The regulatory compliance team tracks issues of relevance to electric cooperatives. Contact your regulatory compliance consultant with questions about any of these issues.

  • U.S. EPA Revised Definition of Waters of the U.S. – The EPA recently issued a proposed rule to revise the definition used to determine the regulation of “waters” as it applies to the Clean Water Act. Under this, the scope of what would constitute a “water” would narrow significantly and generally only cover traditional navigable waters. Flows from ditches, cropland and such that only flow in response to precipitation would not normally be included in the revised definition.
  • Department of Labor Inflation-Adjusted Civil Penalties – The Department of Labor officially adopted inflation-adjusted civil penalties for several penalties under its jurisdiction, including the Occupational Safety and Health Administration (OSHA). Beginning Jan. 23, 2019, the maximum OSHA monetary penalty for a serious violation adjusts to $13,260 and willful violation to over $132,000. States with their own program, including Indiana, are required to adopt the revised structure and/or be as stringent with their own penalties.
  • OSHA Requests Information About Use of Powered Industrial Trucks – OSHA has requested information from the maritime and construction industries on the use of industrial trucks, including forklifts. This information will be used to evaluate the current regulatory standards and their application. The agency would like information about general use, equipment types, age of equipment, retrofitting of trucks, accidents and injuries involving truck use, etc. Comments can be submitted until June 2019.
  • Amended RUS Specifications for Underground Electric Distribution – The Rural Utilities Service officially adopted revised written technical specifications for underground distribution. “Specifications and Drawings for Underground Electrical Distribution” updates past specification and practices. The rule was effective November 2018.
  • U.S. Fish and Wildlife Proposes Exempting Some Non-Native Bird Species – The FWS is accepting comments on a draft list of non-native bird species to which the Migratory Bird Treaty Act (MBTA) would not apply. If approved, the MBTA would limit the act’s protections to bird species that are native to the U.S. and its territories and that are present because of natural and ecological processes, rather than by human activity.

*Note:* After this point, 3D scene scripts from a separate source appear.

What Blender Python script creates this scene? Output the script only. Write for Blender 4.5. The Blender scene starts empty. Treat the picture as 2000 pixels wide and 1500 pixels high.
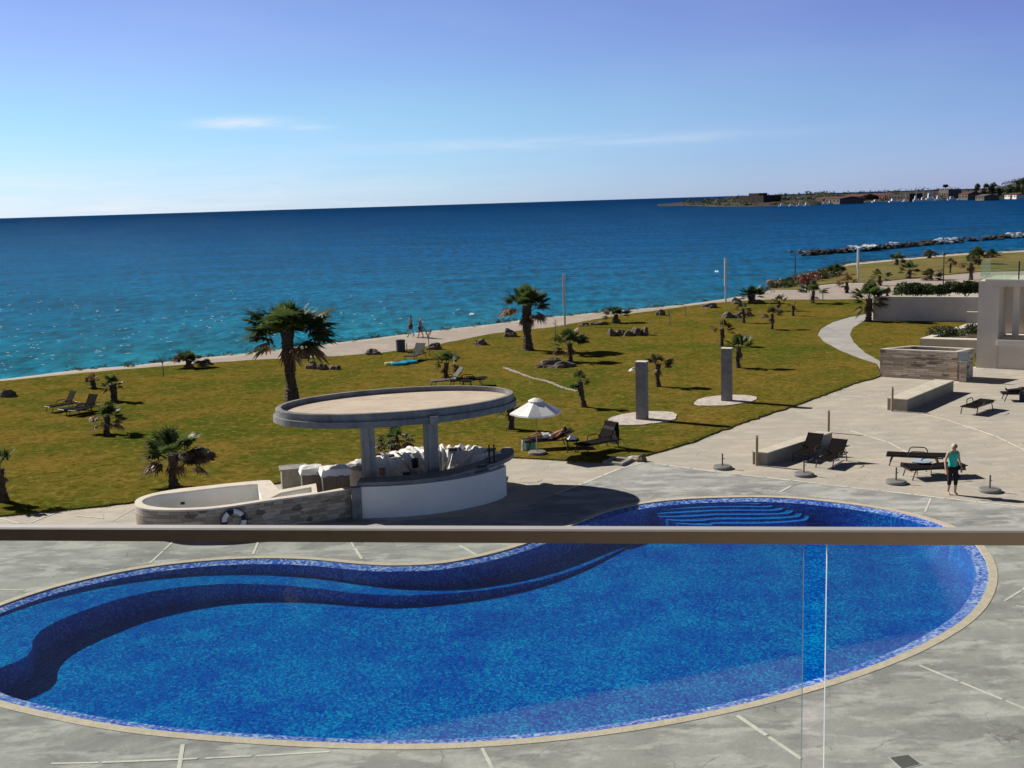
import bpy, bmesh, math, random
from mathutils import Vector, Matrix, noise
from mathutils.geometry import tessellate_polygon
R = math.radians
scn = bpy.context.scene
col = scn.collection
# ------------------------------------------------------------------ camera
FPX, CH = 2200.0, 9.5
PITCH = math.atan(354.3/FPX); ROLL = math.atan(0.0305)
cF = Vector((0, math.cos(PITCH), -math.sin(PITCH)))
_R0 = Vector((1, 0, 0)); _U0 = Vector((0, math.sin(PITCH), math.cos(PITCH)))
cR = _R0*math.cos(ROLL) - _U0*math.sin(ROLL)
cU = _R0*math.sin(ROLL) + _U0*math.cos(ROLL)
cam = bpy.data.cameras.new('camera'); co = bpy.data.objects.new('camera', cam); col.objects.link(co)
m3 = Matrix((cR, cU, -cF)).transposed()
co.matrix_world = Matrix.Translation((0, 0, CH)) @ m3.to_4x4()
cam.sensor_width = 36; cam.lens = 36*FPX/2000; cam.clip_start = 0.05; cam.clip_end = 90000
scn.camera = co
scn.render.resolution_x = 1024; scn.render.resolution_y = 768
# ------------------------------------------------------------------ sun and sky
SAZ, SEL = R(303), R(34)             # direction the light comes from (clockwise from +Y), elevation
scn.view_settings.view_transform = 'Standard'; scn.view_settings.look = 'None'
scn.view_settings.gamma = 1; scn.view_settings.exposure = 0.3
sun = bpy.data.lights.new('sun', 'SUN'); sun.energy = 5.0; sun.angle = R(0.5); sun.color = (1, .94, .84)
so = bpy.data.objects.new('sun', sun); col.objects.link(so)
sd = Vector((math.sin(SAZ)*math.cos(SEL), math.cos(SAZ)*math.cos(SEL), math.sin(SEL)))
so.rotation_euler = sd.to_track_quat('Z', 'Y').to_euler(); so.location = (-40, 40, 60)
W = bpy.data.worlds.new('World'); scn.world = W; W.use_nodes = True
def N(t, k, **kw):
    n = t.nodes.new(k)
    for a, v in kw.items():
        if a in n.inputs.keys(): n.inputs[a].default_value = v
        else: setattr(n, a, v)
    return n
t = W.node_tree; t.nodes.clear()
out = N(t, 'ShaderNodeOutputWorld'); bg = N(t, 'ShaderNodeBackground', Strength=0.0665)
sky = N(t, 'ShaderNodeTexSky'); sky.sky_type = 'NISHITA'; sky.sun_disc = False
sky.sun_elevation = SEL; sky.sun_rotation = SAZ; sky.altitude = 0; sky.air_density = 1.0; sky.dust_density = 0.25; sky.ozone_density = 2.5
tc = N(t, 'ShaderNodeTexCoord'); sep = N(t, 'ShaderNodeSeparateXYZ'); t.links.new(tc.outputs['Generated'], sep.inputs[0])
def mth(t, op, a, b=None, c=None, clamp=False):
    n = t.nodes.new('ShaderNodeMath'); n.operation = op; n.use_clamp = clamp
    for i, v in enumerate((a, b, c)):
        if v is None: continue
        if isinstance(v, (int, float)): n.inputs[i].default_value = v
        else: t.links.new(v, n.inputs[i])
    return n.outputs[0]
# thin high cloud streaks low over the sea, by direction
azn = mth(t, 'DIVIDE', sep.outputs[0], sep.outputs[1]); eln = sep.outputs[2]
comb = N(t, 'ShaderNodeCombineXYZ'); t.links.new(azn, comb.inputs[0]); t.links.new(eln, comb.inputs[2])
mp = N(t, 'ShaderNodeMapping'); mp.inputs['Scale'].default_value = (5, 1, 60); t.links.new(comb.outputs[0], mp.inputs[0])
nz = N(t, 'ShaderNodeTexNoise', Scale=1.6, Detail=6.0, Roughness=.6, Distortion=.6); t.links.new(mp.outputs[0], nz.inputs['Vector'])
mp2 = N(t, 'ShaderNodeMapping'); mp2.inputs['Scale'].default_value = (2.2, 1, 9); t.links.new(comb.outputs[0], mp2.inputs[0])
nz2 = N(t, 'ShaderNodeTexNoise', Scale=1.3, Detail=5.0, Roughness=.55); t.links.new(mp2.outputs[0], nz2.inputs['Vector'])
def blob(ax, ez, sx, sz):
    a = mth(t, 'POWER', mth(t, 'ABSOLUTE', mth(t, 'DIVIDE', mth(t, 'SUBTRACT', azn, ax), sx)), 2.0)
    b = mth(t, 'POWER', mth(t, 'ABSOLUTE', mth(t, 'DIVIDE', mth(t, 'SUBTRACT', eln, ez), sz)), 2.0)
    return mth(t, 'EXPONENT', mth(t, 'MULTIPLY', mth(t, 'ADD', a, b), -1.0))
b1 = mth(t, 'MULTIPLY', blob(-.228, .0735, .034, .0042), 1.35)
b2 = mth(t, 'MULTIPLY', blob(.05, .0505, .16, .0045), .52)
b3 = mth(t, 'MULTIPLY', blob(-.40, .004, .28, .036), .80)
b4 = mth(t, 'MULTIPLY', blob(-.17, .069, .02, .003), .4)
cl = mth(t, 'ADD', mth(t, 'ADD', b1, b2), mth(t, 'ADD', b3, b4))
nsh = mth(t, 'MULTIPLY', mth(t, 'SUBTRACT', nz.outputs[0], .28), 2.2, clamp=True)
vap = mth(t, 'MULTIPLY', mth(t, 'SUBTRACT', nz2.outputs[0], .42), .22, clamp=True)
cl = mth(t, 'ADD', mth(t, 'MULTIPLY', cl, nsh), vap, clamp=True)
mixw = N(t, 'ShaderNodeMix'); mixw.data_type = 'RGBA'
tint = N(t, 'ShaderNodeMix'); tint.data_type = 'RGBA'; tint.blend_type = 'MULTIPLY'; tint.inputs['Factor'].default_value = 1
t.links.new(sky.outputs[0], tint.inputs['A']); tr_ = N(t, 'ShaderNodeValToRGB'); t.links.new(sep.outputs[2], tr_.inputs[0]); te = tr_.color_ramp
for q, c in ((.0, (.82, 1.18, 2.12)), (.03, (.75, 1.10, 1.84)), (.08, (.77, 1.07, 1.50)), (.14, (.86, .93, 1.40)), (.19, (.81, .85, 1.31)), (.25, (.27, .25, .36)), (.45, (.11, .105, .145))):
    e = te.elements.new(q); e.color = (*[x/2 for x in c], 1)
te.elements.remove(te.elements[0]); te.elements.remove(te.elements[-1])
dbl = N(t, 'ShaderNodeVectorMath', operation='SCALE'); dbl.inputs['Scale'].default_value = 2.0; t.links.new(tr_.outputs[0], dbl.inputs[0])
azr = N(t, 'ShaderNodeValToRGB'); t.links.new(mth(t, 'ADD', mth(t, 'MULTIPLY', azn, .9), .5, clamp=True), azr.inputs[0]); azr.color_ramp.elements[0].position = .45; azr.color_ramp.elements[0].color = (1, 1, 1, 1); azr.color_ramp.elements[1].position = .95; azr.color_ramp.elements[1].color = (.92, .80, 1.0, 1)
azm = N(t, 'ShaderNodeVectorMath', operation='MULTIPLY'); t.links.new(dbl.outputs[0], azm.inputs[0]); t.links.new(azr.outputs[0], azm.inputs[1]); t.links.new(azm.outputs[0], tint.inputs['B'])
t.links.new(cl, mixw.inputs['Factor']); t.links.new(tint.outputs['Result'], mixw.inputs['A']); mixw.inputs['B'].default_value = (10.5, 11.0, 11.6, 1)
t.links.new(mixw.outputs['Result'], bg.inputs[0]); t.links.new(bg.outputs[0], out.inputs[0])
scn.render.engine = 'CYCLES'
scn.cycles.max_bounces = 6; scn.cycles.transparent_max_bounces = 24; scn.cycles.sample_clamp_indirect = 4
scn.cycles.use_denoising = True

# ------------------------------------------------------------------ measuring helpers: a sight line met with a level z
def G(px, py, z=0.0):
    d = cF*FPX + cR*(px-1000) + cU*(750-py)
    return Vector((0, 0, CH)) + d*((z-CH)/d.z)
def proj(q):
    d = Vector(q)-Vector((0, 0, CH)); a = d.dot(cF)
    return 1000+FPX*d.dot(cR)/a, 750-FPX*d.dot(cU)/a
def HT(px, yb, yt, z=0.0):
    g = G(px, yb, z); lo, hi = 0, 200
    for _ in range(50):
        m = (lo+hi)/2
        if proj(g+Vector((0, 0, m)))[1] > yt: lo = m
        else: hi = m
    return g, lo
# ------------------------------------------------------------------ materials
def newmat(name):
    m = bpy.data.materials.new(name); m.use_nodes = True
    return m, m.node_tree, m.node_tree.nodes['Principled BSDF']
def mat(name, c, rough=.7, metal=0, var=.25, scale=6, bump=0, c2=None, detail=5, spec=.4, bscale=None, coat=0):
    """base colour wandering between two tones by object-space noise, optional bump"""
    m, t, p = newmat(name)
    tc = N(t, 'ShaderNodeTexCoord')
    nz = N(t, 'ShaderNodeTexNoise', Scale=float(scale), Detail=float(detail), Roughness=.6); t.links.new(tc.outputs['Object'], nz.inputs['Vector'])
    rp = N(t, 'ShaderNodeValToRGB'); t.links.new(nz.outputs[0], rp.inputs[0])
    lo = [max(0, x*(1-var)) for x in c]; hi = [min(1, x*(1+var)) for x in (c2 or c)]
    rp.color_ramp.elements[0].position = .3; rp.color_ramp.elements[1].position = .72
    rp.color_ramp.elements[0].color = (*lo, 1); rp.color_ramp.elements[1].color = (*hi, 1)
    t.links.new(rp.outputs[0], p.inputs['Base Color'])
    p.inputs['Roughness'].default_value = rough; p.inputs['Metallic'].default_value = metal
    p.inputs['Specular IOR Level'].default_value = spec
    if bump:
        n2 = N(t, 'ShaderNodeTexNoise', Scale=float(bscale or scale*4), Detail=6.0); t.links.new(tc.outputs['Object'], n2.inputs['Vector'])
        b = N(t, 'ShaderNodeBump', Strength=float(bump), Distance=.05); t.links.new(n2.outputs[0], b.inputs['Height']); t.links.new(b.outputs[0], p.inputs['Normal'])
    return m
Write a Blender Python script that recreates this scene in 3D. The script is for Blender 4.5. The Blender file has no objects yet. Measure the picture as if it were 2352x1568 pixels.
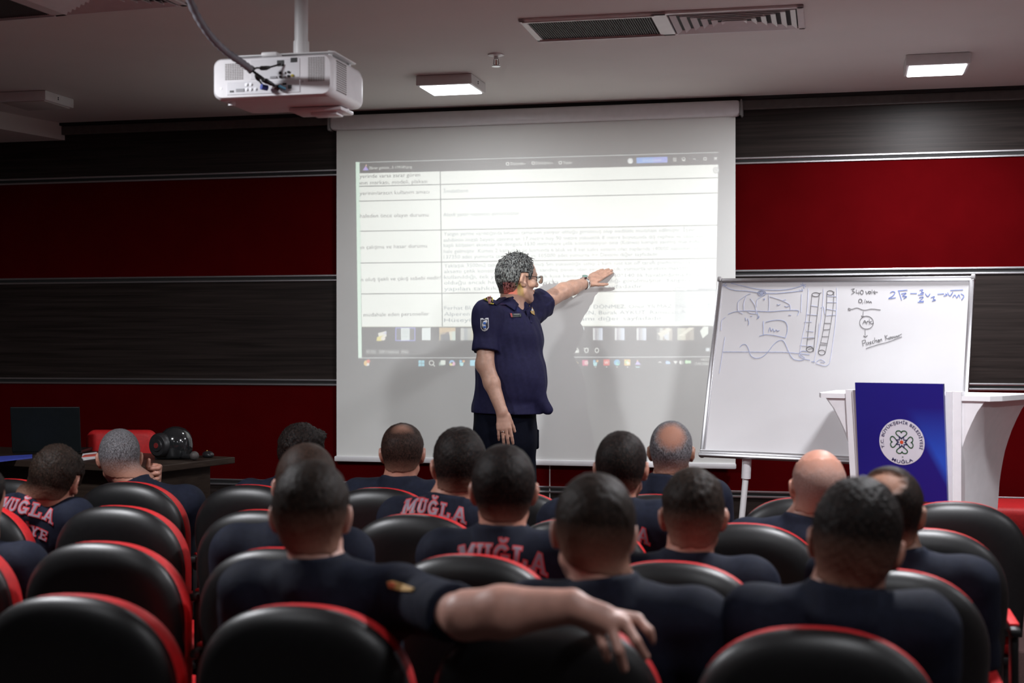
import bpy, bmesh, math, random
import numpy as np
from mathutils import Vector, Matrix
from mathutils.bvhtree import BVHTree
random.seed(7); rng = np.random.default_rng(7)
SC = bpy.context.scene
COL = SC.collection
R = math.radians

# ------------------------------------------------------------------ camera
FPX, YAW, PITCH, EYE = 3267.0, R(13.06), 5/3267.0, 1.60
cam_d = bpy.data.cameras.new('camera'); cam = bpy.data.objects.new('camera', cam_d); COL.objects.link(cam)
cam.location = (0, 0, EYE); cam.rotation_euler = (math.pi/2 + PITCH, 0, YAW)
cam_d.sensor_width = 36; cam_d.lens = FPX*36/2352; cam_d.clip_start = .05
cam_d.dof.use_dof = True; cam_d.dof.focus_distance = 7.9; cam_d.dof.aperture_fstop = 2.6
SC.camera = cam
AX = np.array([-math.sin(YAW)*math.cos(PITCH), math.cos(YAW)*math.cos(PITCH), math.sin(PITCH)])
RX = np.array([math.cos(YAW), math.sin(YAW), 0.])
UX = np.cross(RX, AX)
OX = np.array([0, 0, EYE])
def ray(x, y): return AX + RX*(x-1176)/FPX + UX*(784-y)/FPX
def onY(x, y, Y): d = ray(x, y); return OX + d*(Y/d[1])
def onZ(x, y, Z): d = ray(x, y); return OX + d*((Z-EYE)/d[2])
def at(x, y, s): return OX + ray(x, y)*s
def onP(x, y, p, n): d = ray(x, y); return OX + d*(np.dot(np.array(p)-OX, n)/np.dot(d, n))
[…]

  • IOSHA Safety Order Penalty Increase – Indiana HEA 1341 adjusts the fines associated with an Indiana employer who willfully or knowingly violates an IOSHA safety order to a civil penalty of from $9,472 to $132,598, per violation. The revised law becomes effective on July 1, 2019.
  • Vehicle Weight –Indiana SEA 144 allows Indiana electric cooperatives to exceed the single-axle weight limit by a pre-determined amount based on a formula prepared by INDOT. This annual overweight permit option allows additional regulatory flexibility. IEC is working with the state in its implementation of this process.
  • OSHA Lock Out/Tag Out Request for Information – OSHA requested in May information about the current use of circuit control and robotic devices used to control hazardous energy sources. They are seeking to better understand how these devices are used and affect the implementation of the existing standards. IEC is participating in an NRECA-sponsored effort to collect and communicate information from electric cooperatives.
  • New OSHA Safety Standards for Material Handling and Lifting Slings – The amended standards now require only the use of lifting slings and shackles with permanently-affixed identification marking and clearly-displayed maximum load capacities. The amendments were effective April 15, 2019.
  • FMCSA Final Rule on Entry-Level Commercial License – The FMCSA issued a final rule in March for new entry-level commercial drivers to now reduce the amount of classroom instruction needed for a driver upgrading from a current Class B to a Class A license. The amendment was effective in May and the full driver training rule will be effective in 2020.
  • Monarch Butterfly Conservation Program – The U.S. Fish and Wildlife Service is reviewing the monarch butterfly as an endangered species. NRECA and other affected industries are working on a voluntary conservation program for interested members under the National Butterfly Candidate Conservation Agreement. If finalized, this voluntary action, coordinated through the University of Illinois, may help avoid the need for the endangered listing.